[Start of Given information]

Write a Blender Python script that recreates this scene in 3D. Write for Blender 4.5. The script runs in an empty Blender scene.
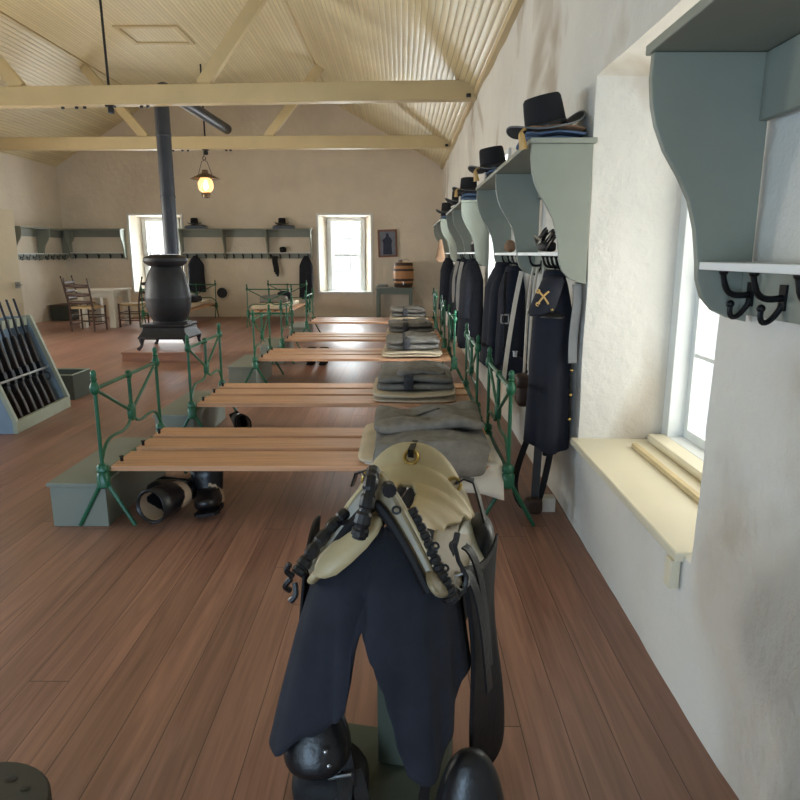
import bpy, bmesh, math, random
from mathutils import Vector, Matrix, noise, Euler
R=math.radians; PI=math.pi
sc=bpy.context.scene; C=sc.collection
random.seed(7)
def lin(c):
    return tuple(((v/12.92) if v<=.04045 else ((v+.055)/1.055)**2.4) for v in (x/255. for x in c))
# ------------------------------------------------------------------ materials
def newmat(n):
    m=bpy.data.materials.new(n); m.use_nodes=True
    nt=m.node_tree; return m,nt,nt.nodes['Principled BSDF']
def mat(n,c,rough=.6,var=.12,scale=8,bump=.0,bscale=40,metal=0,spec=None,stretch=(1,1,1),sheen=0):
    m,nt,b=newmat(n); N=nt.nodes.new; L=nt.links.new
    c=lin(c)
    tc=N('ShaderNodeTexCoord'); mp=N('ShaderNodeMapping'); mp.inputs['Scale'].default_value=stretch
    L(tc.outputs['Object'],mp.inputs['Vector'])
    nz=N('ShaderNodeTexNoise'); nz.inputs['Scale'].default_value=scale; nz.inputs['Detail'].default_value=5
    L(mp.outputs[0],nz.inputs['Vector'])
    rp=N('ShaderNodeValToRGB'); rp.color_ramp.elements[0].position=.3; rp.color_ramp.elements[1].position=.7
    rp.color_ramp.elements[0].color=tuple(v*(1-var) for v in c)+(1,)
    rp.color_ramp.elements[1].color=tuple(min(1,v*(1+var)) for v in c)+(1,)
    L(nz.outputs['Fac'],rp.inputs['Fac']); L(rp.outputs['Color'],b.inputs['Base Color'])
    b.inputs['Roughness'].default_value=rough; b.inputs['Metallic'].default_value=metal
    if spec is not None: b.inputs['Specular IOR Level'].default_value=spec
    if sheen: b.inputs['Sheen Weight'].default_value=sheen
    if bump:
        n2=N('ShaderNodeTexNoise'); n2.inputs['Scale'].default_value=bscale; n2.inputs['Detail'].default_value=6
        L(mp.outputs[0],n2.inputs['Vector'])
        bp=N('ShaderNodeBump'); bp.inputs['Strength'].default_value=bump; bp.inputs['Distance'].default_value=.01
        L(n2.outputs['Fac'],bp.inputs['Height']); L(bp.outputs[0],b.inputs['Normal'])
    return m
def plaster(n,c,blotch=False):
    m,nt,b=newmat(n); N=nt.nodes.new; L=nt.links.new
    tc=N('ShaderNodeTexCoord')
    n1=N('ShaderNodeTexNoise'); n1.inputs['Scale'].default_value=1.6; n1.inputs['Detail'].default_value=6
    L(tc.outputs['Object'],n1.inputs['Vector'])
    rp=N('ShaderNodeValToRGB'); e=rp.color_ramp.elements
    c=lin(c); e[0].position=.3; e[0].color=tuple(v*.9 for v in c)+(1,); e[1].position=.62; e[1].color=c+(1,)
    L(n1.outputs['Fac'],rp.inputs['Fac']); col=rp.outputs['Color']
    if blotch:  # browner blotches scattered by broad noise
        n3=N('ShaderNodeTexNoise'); n3.inputs['Scale'].default_value=.9; n3.inputs['Detail'].default_value=4; n3.inputs['Distortion'].default_value=.6
        L(tc.outputs['Object'],n3.inputs['Vector'])
        r3=N('ShaderNodeValToRGB'); r3.color_ramp.elements[0].position=.56; r3.color_ramp.elements[1].position=.68
        L(n3.outputs['Fac'],r3.inputs['Fac'])
        mx=N('ShaderNodeMix'); mx.data_type='RGBA'; mx.inputs['B'].default_value=lin((176,160,140))+(1,)
        mm=N('ShaderNodeMath'); mm.operation='MULTIPLY'; mm.inputs[1].default_value=.55
        L(r3.outputs['Color'],mm.inputs[0]); mm.inputs[1].default_value=.8; L(mm.outputs[0],mx.inputs['Factor']); L(col,mx.inputs['A']); col=mx.outputs['Result']
    L(col,b.inputs['Base Color']); b.inputs['Roughness'].default_value=.9; b.inputs['Specular IOR Level'].default_value=.2
    n2=N('ShaderNodeTexNoise'); n2.inputs['Scale'].default_value=9; n2.inputs['Detail'].default_value=7; n2.inputs['Roughness'].default_value=.6
    L(tc.outputs['Object'],n2.inputs['Vector'])
    bp=N('ShaderNodeBump'); bp.inputs['Strength'].default_value=.55; bp.inputs['Distance'].default_value=.03
    L(n2.outputs['Fac'],bp.inputs['Height']); L(bp.outputs[0],b.inputs['Normal'])
    return m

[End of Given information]

▶ _Task to carry out_: Extract all lines from the data in which "scene" is found.

▶ _Response to this task_:
Write a Blender Python script that recreates this scene in 3D. Write for Blender 4.5. The script runs in an empty Blender scene.
sc=bpy.context.scene; C=sc.collection